_Task instructions:_ Would you extract the whole listing below and retype it exactly?
——————————
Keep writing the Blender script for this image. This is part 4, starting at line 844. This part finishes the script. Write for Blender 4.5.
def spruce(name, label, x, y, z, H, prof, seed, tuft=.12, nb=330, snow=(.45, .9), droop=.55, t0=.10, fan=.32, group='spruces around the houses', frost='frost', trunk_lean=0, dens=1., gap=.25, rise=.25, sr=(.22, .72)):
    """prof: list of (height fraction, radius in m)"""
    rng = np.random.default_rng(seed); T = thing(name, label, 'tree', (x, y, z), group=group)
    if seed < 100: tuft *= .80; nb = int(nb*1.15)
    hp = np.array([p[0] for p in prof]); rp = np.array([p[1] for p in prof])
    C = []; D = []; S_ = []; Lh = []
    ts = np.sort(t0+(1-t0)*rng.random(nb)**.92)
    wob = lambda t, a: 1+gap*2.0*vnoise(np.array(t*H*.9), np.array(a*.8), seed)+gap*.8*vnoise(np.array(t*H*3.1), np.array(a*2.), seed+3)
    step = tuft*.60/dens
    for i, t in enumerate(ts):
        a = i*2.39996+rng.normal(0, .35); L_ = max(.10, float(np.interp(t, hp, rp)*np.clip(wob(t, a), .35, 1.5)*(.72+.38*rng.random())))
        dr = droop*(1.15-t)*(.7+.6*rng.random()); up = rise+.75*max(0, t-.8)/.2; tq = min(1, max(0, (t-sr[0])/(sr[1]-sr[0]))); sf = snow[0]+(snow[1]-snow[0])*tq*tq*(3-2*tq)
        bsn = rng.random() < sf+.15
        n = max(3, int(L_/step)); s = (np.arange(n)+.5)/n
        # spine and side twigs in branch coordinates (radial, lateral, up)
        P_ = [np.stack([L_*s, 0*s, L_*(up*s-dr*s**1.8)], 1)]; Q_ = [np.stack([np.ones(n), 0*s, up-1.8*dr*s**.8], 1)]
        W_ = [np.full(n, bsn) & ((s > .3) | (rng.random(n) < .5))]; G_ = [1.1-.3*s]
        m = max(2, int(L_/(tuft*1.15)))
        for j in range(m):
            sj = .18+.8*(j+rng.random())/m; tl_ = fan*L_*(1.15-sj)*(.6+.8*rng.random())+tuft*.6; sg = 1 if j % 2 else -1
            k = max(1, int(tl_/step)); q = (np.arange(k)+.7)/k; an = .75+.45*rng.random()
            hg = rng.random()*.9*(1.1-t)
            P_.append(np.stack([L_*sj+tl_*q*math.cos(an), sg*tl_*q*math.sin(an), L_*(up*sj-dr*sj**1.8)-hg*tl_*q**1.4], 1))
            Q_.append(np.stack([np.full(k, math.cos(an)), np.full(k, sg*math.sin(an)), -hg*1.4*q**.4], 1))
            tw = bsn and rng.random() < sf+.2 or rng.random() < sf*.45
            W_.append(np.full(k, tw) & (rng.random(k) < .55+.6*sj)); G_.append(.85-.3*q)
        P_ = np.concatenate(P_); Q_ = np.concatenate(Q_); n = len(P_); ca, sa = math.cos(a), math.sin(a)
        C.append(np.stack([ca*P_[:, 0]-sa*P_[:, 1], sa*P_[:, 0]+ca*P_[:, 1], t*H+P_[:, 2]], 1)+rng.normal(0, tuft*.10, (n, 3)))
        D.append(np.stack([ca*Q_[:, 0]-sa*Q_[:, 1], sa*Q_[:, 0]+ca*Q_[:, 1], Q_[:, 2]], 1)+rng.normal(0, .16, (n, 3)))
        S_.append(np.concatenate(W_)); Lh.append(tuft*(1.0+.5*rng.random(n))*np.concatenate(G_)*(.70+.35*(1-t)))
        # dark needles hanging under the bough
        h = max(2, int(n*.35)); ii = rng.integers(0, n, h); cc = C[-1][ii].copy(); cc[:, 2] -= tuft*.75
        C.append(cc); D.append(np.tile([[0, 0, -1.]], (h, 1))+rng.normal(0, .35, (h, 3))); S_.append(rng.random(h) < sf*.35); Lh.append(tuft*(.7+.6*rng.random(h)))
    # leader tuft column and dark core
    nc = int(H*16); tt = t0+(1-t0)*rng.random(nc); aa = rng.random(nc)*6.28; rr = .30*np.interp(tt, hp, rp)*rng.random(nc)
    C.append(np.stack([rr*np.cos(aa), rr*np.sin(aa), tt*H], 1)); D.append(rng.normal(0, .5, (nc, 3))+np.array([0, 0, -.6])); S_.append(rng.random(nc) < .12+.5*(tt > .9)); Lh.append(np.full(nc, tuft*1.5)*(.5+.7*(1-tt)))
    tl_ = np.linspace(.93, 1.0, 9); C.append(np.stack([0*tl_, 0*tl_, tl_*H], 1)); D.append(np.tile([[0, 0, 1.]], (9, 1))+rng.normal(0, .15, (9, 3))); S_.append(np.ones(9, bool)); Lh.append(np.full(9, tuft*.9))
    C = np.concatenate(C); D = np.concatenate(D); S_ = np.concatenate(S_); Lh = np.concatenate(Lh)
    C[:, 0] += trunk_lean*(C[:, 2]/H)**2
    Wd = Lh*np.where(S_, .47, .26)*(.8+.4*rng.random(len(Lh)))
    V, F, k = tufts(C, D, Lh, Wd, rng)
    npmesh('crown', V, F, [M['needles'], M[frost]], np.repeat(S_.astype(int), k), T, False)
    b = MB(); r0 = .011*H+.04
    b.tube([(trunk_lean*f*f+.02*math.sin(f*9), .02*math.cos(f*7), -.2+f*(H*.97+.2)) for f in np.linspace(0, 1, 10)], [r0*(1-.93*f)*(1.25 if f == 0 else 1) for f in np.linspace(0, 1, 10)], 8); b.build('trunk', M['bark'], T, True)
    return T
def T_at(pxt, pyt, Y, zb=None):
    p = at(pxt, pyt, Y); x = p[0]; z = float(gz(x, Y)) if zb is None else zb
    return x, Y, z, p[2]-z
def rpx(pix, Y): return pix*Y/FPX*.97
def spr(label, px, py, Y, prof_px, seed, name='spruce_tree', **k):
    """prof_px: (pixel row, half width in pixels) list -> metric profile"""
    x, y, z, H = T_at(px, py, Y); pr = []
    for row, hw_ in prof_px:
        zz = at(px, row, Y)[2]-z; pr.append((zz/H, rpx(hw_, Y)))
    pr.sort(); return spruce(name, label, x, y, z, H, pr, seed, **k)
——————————
_Solution for this task:_
Keep writing the Blender script for this image. This is part 4, starting at line 844. This part finishes the script. Write for Blender 4.5.
def spruce(name, label, x, y, z, H, prof, seed, tuft=.12, nb=330, snow=(.45, .9), droop=.55, t0=.10, fan=.32, group='spruces around the houses', frost='frost', trunk_lean=0, dens=1., gap=.25, rise=.25, sr=(.22, .72)):
    """prof: list of (height fraction, radius in m)"""
    rng = np.random.default_rng(seed); T = thing(name, label, 'tree', (x, y, z), group=group)
    if seed < 100: tuft *= .80; nb = int(nb*1.15)
    hp = np.array([p[0] for p in prof]); rp = np.array([p[1] for p in prof])
    C = []; D = []; S_ = []; Lh = []
    ts = np.sort(t0+(1-t0)*rng.random(nb)**.92)
    wob = lambda t, a: 1+gap*2.0*vnoise(np.array(t*H*.9), np.array(a*.8), seed)+gap*.8*vnoise(np.array(t*H*3.1), np.array(a*2.), seed+3)
    step = tuft*.60/dens
    for i, t in enumerate(ts):
        a = i*2.39996+rng.normal(0, .35); L_ = max(.10, float(np.interp(t, hp, rp)*np.clip(wob(t, a), .35, 1.5)*(.72+.38*rng.random())))
        dr = droop*(1.15-t)*(.7+.6*rng.random()); up = rise+.75*max(0, t-.8)/.2; tq = min(1, max(0, (t-sr[0])/(sr[1]-sr[0]))); sf = snow[0]+(snow[1]-snow[0])*tq*tq*(3-2*tq)
        bsn = rng.random() < sf+.15
        n = max(3, int(L_/step)); s = (np.arange(n)+.5)/n
        # spine and side twigs in branch coordinates (radial, lateral, up)
        P_ = [np.stack([L_*s, 0*s, L_*(up*s-dr*s**1.8)], 1)]; Q_ = [np.stack([np.ones(n), 0*s, up-1.8*dr*s**.8], 1)]
        W_ = [np.full(n, bsn) & ((s > .3) | (rng.random(n) < .5))]; G_ = [1.1-.3*s]
        m = max(2, int(L_/(tuft*1.15)))
        for j in range(m):
            sj = .18+.8*(j+rng.random())/m; tl_ = fan*L_*(1.15-sj)*(.6+.8*rng.random())+tuft*.6; sg = 1 if j % 2 else -1
            k = max(1, int(tl_/step)); q = (np.arange(k)+.7)/k; an = .75+.45*rng.random()
            hg = rng.random()*.9*(1.1-t)
            P_.append(np.stack([L_*sj+tl_*q*math.cos(an), sg*tl_*q*math.sin(an), L_*(up*sj-dr*sj**1.8)-hg*tl_*q**1.4], 1))
            Q_.append(np.stack([np.full(k, math.cos(an)), np.full(k, sg*math.sin(an)), -hg*1.4*q**.4], 1))
            tw = bsn and rng.random() < sf+.2 or rng.random() < sf*.45
            W_.append(np.full(k, tw) & (rng.random(k) < .55+.6*sj)); G_.append(.85-.3*q)
        P_ = np.concatenate(P_); Q_ = np.concatenate(Q_); n = len(P_); ca, sa = math.cos(a), math.sin(a)
        C.append(np.stack([ca*P_[:, 0]-sa*P_[:, 1], sa*P_[:, 0]+ca*P_[:, 1], t*H+P_[:, 2]], 1)+rng.normal(0, tuft*.10, (n, 3)))
        D.append(np.stack([ca*Q_[:, 0]-sa*Q_[:, 1], sa*Q_[:, 0]+ca*Q_[:, 1], Q_[:, 2]], 1)+rng.normal(0, .16, (n, 3)))
        S_.append(np.concatenate(W_)); Lh.append(tuft*(1.0+.5*rng.random(n))*np.concatenate(G_)*(.70+.35*(1-t)))
        # dark needles hanging under the bough
        h = max(2, int(n*.35)); ii = rng.integers(0, n, h); cc = C[-1][ii].copy(); cc[:, 2] -= tuft*.75
        C.append(cc); D.append(np.tile([[0, 0, -1.]], (h, 1))+rng.normal(0, .35, (h, 3))); S_.append(rng.random(h) < sf*.35); Lh.append(tuft*(.7+.6*rng.random(h)))
    # leader tuft column and dark core
    nc = int(H*16); tt = t0+(1-t0)*rng.random(nc); aa = rng.random(nc)*6.28; rr = .30*np.interp(tt, hp, rp)*rng.random(nc)
    C.append(np.stack([rr*np.cos(aa), rr*np.sin(aa), tt*H], 1)); D.append(rng.normal(0, .5, (nc, 3))+np.array([0, 0, -.6])); S_.append(rng.random(nc) < .12+.5*(tt > .9)); Lh.append(np.full(nc, tuft*1.5)*(.5+.7*(1-tt)))
    tl_ = np.linspace(.93, 1.0, 9); C.append(np.stack([0*tl_, 0*tl_, tl_*H], 1)); D.append(np.tile([[0, 0, 1.]], (9, 1))+rng.normal(0, .15, (9, 3))); S_.append(np.ones(9, bool)); Lh.append(np.full(9, tuft*.9))
    C = np.concatenate(C); D = np.concatenate(D); S_ = np.concatenate(S_); Lh = np.concatenate(Lh)
    C[:, 0] += trunk_lean*(C[:, 2]/H)**2
    Wd = Lh*np.where(S_, .47, .26)*(.8+.4*rng.random(len(Lh)))
    V, F, k = tufts(C, D, Lh, Wd, rng)
    npmesh('crown', V, F, [M['needles'], M[frost]], np.repeat(S_.astype(int), k), T, False)
    b = MB(); r0 = .011*H+.04
    b.tube([(trunk_lean*f*f+.02*math.sin(f*9), .02*math.cos(f*7), -.2+f*(H*.97+.2)) for f in np.linspace(0, 1, 10)], [r0*(1-.93*f)*(1.25 if f == 0 else 1) for f in np.linspace(0, 1, 10)], 8); b.build('trunk', M['bark'], T, True)
    return T
def T_at(pxt, pyt, Y, zb=None):
    p = at(pxt, pyt, Y); x = p[0]; z = float(gz(x, Y)) if zb is None else zb
    return x, Y, z, p[2]-z
def rpx(pix, Y): return pix*Y/FPX*.97
def spr(label, px, py, Y, prof_px, seed, name='spruce_tree', **k):
    """prof_px: (pixel row, half width in pixels) list -> metric profile"""
    x, y, z, H = T_at(px, py, Y); pr = []
    for row, hw_ in prof_px:
        zz = at(px, row, Y)[2]-z; pr.append((zz/H, rpx(hw_, Y)))
    pr.sort(); return spruce(name, label, x, y, z, H, pr, seed, **k)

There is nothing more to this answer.